China's US$10 trillion economy may soon have reliable jobs data

[BEIJING] China's statistics authority is seeking to improve its employment data as Premier Li Keqiang pushes for a better reading of the world's largest labor market.
Starting in July, some 15,000 surveyors will fan out across China each month with iPad-like devices to visit households and send responses directly back to the capital, the National Bureau of Statistics in Beijing said in an e-mailed response to questions from Bloomberg. The bureau will publish the complete data "as soon as possible," without specifying when a regular monthly series may start.
China's US$10 trillion economy has lacked the kind of regularly published employment statistics that developed-nation policy makers such as Janet Yellen rely on to shape decisions. The push for a better jobs barometer coincides with efforts to further open the country's capital markets and a bid for reserve currency status from the International Monetary Fund.
A broader and more accurate survey-based unemployment rate "will be a key indicator of short-term fluctuations in China's economy," said Lu Ting, chief economist at Huatai Securities Co. "It can provide an important base for an accurate and more scientific approach to China's macro policy decisions."
The current quarterly registered urban jobless rate is based on the number of people who apply for state benefits and job-seeking assistance in the event they find themselves out of work. Migrant workers - those who have moved to cities to find employment - can't register for benefits in their new locales because they typically don't have residency permits, meaning the reading effectively excludes more than 200 million people.
The existing rate barely fluctuates. It was 4.05 per cent in the first quarter, slightly below the peak of 4.3 per cent during the global financial crisis six years ago.
Premier Li first alluded to the new, survey-based number early last year, even though it isn't regularly released. That level was about 5.1 per cent in May, according to a June 12 statement from the statistics bureau.
"Many countries make macro economic policies following survey-based employment rates," Mr Li said two days before the NBS release, according to a statement on the government's website. "The employment indicator is of key importance."

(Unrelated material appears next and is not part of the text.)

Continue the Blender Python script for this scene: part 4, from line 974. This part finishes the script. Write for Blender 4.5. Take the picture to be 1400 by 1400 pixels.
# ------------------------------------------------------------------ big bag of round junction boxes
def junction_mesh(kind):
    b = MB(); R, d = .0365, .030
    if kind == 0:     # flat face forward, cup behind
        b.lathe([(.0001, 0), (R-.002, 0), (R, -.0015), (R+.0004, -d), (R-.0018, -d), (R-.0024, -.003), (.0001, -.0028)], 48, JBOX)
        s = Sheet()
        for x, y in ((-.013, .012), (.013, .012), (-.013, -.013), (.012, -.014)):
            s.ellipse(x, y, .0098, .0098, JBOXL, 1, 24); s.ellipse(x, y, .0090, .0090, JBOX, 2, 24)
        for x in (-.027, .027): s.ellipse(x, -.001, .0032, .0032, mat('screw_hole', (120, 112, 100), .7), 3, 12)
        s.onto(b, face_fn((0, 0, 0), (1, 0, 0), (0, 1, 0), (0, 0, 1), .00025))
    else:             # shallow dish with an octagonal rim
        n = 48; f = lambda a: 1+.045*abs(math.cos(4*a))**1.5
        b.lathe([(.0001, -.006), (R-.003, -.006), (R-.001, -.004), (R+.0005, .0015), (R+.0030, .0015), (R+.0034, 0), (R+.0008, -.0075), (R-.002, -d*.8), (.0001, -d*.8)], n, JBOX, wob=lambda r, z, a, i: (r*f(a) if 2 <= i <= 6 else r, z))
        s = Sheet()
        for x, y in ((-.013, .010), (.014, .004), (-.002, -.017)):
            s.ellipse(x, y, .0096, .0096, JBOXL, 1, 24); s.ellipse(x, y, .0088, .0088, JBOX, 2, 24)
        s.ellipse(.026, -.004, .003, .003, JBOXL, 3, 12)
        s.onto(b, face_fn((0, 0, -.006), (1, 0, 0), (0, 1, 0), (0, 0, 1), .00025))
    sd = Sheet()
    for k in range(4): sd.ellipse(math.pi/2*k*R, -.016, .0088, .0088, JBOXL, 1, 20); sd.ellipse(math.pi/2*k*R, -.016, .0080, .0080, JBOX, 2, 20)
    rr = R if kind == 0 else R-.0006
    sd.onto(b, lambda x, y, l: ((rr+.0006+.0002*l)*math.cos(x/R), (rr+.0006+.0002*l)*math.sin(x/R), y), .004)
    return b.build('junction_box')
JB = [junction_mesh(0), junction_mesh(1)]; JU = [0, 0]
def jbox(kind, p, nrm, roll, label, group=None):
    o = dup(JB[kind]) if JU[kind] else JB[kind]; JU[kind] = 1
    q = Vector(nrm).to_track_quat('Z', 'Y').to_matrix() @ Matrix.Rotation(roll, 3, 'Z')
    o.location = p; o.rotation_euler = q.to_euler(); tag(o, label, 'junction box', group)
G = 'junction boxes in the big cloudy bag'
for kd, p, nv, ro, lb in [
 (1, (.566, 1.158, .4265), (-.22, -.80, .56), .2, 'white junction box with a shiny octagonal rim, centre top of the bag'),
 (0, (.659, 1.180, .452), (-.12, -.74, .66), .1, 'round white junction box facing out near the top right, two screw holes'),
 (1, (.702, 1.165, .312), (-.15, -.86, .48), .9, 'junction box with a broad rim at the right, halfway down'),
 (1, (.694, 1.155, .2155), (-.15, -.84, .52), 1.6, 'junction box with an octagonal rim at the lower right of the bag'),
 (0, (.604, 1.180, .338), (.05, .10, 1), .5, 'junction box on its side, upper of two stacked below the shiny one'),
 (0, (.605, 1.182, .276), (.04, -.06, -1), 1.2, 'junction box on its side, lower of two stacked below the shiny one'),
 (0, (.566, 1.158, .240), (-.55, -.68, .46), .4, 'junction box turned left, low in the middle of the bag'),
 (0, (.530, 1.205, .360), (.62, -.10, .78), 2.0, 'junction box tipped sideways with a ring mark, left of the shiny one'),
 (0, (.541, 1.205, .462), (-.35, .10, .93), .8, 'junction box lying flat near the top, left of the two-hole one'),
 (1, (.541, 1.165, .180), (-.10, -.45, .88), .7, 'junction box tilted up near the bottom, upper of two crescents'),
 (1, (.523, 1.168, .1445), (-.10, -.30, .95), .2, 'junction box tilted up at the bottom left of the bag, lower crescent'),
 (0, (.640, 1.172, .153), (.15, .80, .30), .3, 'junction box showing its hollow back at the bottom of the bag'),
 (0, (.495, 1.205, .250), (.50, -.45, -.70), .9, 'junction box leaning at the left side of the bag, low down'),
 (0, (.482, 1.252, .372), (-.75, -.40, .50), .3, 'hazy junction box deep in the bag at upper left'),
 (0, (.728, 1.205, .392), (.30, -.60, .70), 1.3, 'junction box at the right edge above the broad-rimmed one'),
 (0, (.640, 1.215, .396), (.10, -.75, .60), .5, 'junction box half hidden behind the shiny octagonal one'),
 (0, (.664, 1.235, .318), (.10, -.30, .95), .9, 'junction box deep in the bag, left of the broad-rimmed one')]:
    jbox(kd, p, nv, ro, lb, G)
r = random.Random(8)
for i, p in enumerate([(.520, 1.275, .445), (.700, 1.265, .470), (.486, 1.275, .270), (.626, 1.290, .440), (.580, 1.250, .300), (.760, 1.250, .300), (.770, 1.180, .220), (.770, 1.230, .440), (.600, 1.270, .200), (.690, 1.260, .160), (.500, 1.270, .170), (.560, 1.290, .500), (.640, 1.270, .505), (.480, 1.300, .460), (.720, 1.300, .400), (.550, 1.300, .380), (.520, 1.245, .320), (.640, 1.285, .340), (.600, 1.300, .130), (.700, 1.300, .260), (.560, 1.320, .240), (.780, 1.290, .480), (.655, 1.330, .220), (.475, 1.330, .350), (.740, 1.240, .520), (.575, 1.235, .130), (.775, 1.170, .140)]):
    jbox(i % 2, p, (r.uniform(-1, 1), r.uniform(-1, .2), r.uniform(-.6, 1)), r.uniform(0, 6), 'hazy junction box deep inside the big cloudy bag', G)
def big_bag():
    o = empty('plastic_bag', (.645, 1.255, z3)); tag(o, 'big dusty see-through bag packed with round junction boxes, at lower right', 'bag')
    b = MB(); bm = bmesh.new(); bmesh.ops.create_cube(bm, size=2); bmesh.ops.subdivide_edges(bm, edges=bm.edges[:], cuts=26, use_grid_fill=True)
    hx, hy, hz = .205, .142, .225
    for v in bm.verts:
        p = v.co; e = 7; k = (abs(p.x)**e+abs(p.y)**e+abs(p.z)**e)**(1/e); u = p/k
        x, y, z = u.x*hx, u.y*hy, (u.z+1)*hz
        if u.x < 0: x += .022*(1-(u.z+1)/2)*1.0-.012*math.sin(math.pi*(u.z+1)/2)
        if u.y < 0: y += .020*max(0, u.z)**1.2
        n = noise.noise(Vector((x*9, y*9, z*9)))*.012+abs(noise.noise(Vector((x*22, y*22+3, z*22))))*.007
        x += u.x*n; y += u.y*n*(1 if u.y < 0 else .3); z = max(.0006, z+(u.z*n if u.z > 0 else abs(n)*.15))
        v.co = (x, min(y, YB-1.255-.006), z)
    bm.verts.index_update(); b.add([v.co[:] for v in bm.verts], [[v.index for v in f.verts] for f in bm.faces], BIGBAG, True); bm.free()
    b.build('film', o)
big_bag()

Mr Li - who famously called China's growth figures "man made" in 2007, years before his current role - wants the new rate to be "the real authoritative data." The new reading has been about 1 percentage point higher than the existing official measure each time it was sporadically been announced, either by the NBS, Premier Li himself, or the National Development and Reform Commission.
Even using the higher jobless number, the labour market has been resilient through China's slowdown. Pledging in March to protect job creation as the leadership presses on with economic reform, policy makers have eased monetary policy and orchestrated a debt swap to keep local governments spending.
"Labour markets have so far proved robust to declining growth and may even be strengthening slightly as the stimulus bolsters demand," Bloomberg economist Tom Orlik wrote in a report last week. "China's government has said that a rise in unemployment would trigger a more aggressive policy response. Stability in labor markets is another reason to expect a measured approach."
The new survey's design will follow the International Labour Organization's standards and the NBS will hire third- party supervisors to monitor the household visits, according to the bureau's e-mail to Bloomberg. The survey will be extended to all prefecture level cities, according to the NBS. China has about 300 such cities and districts.
Surveyors will collect the data with a handheld device in 120,000 households and report real-time to the NBS "so we can reduce the middlemen and ensure the timeliness and accuracy of the survey data," the bureau wrote. The US employment report features the results of surveys into 60,000 households.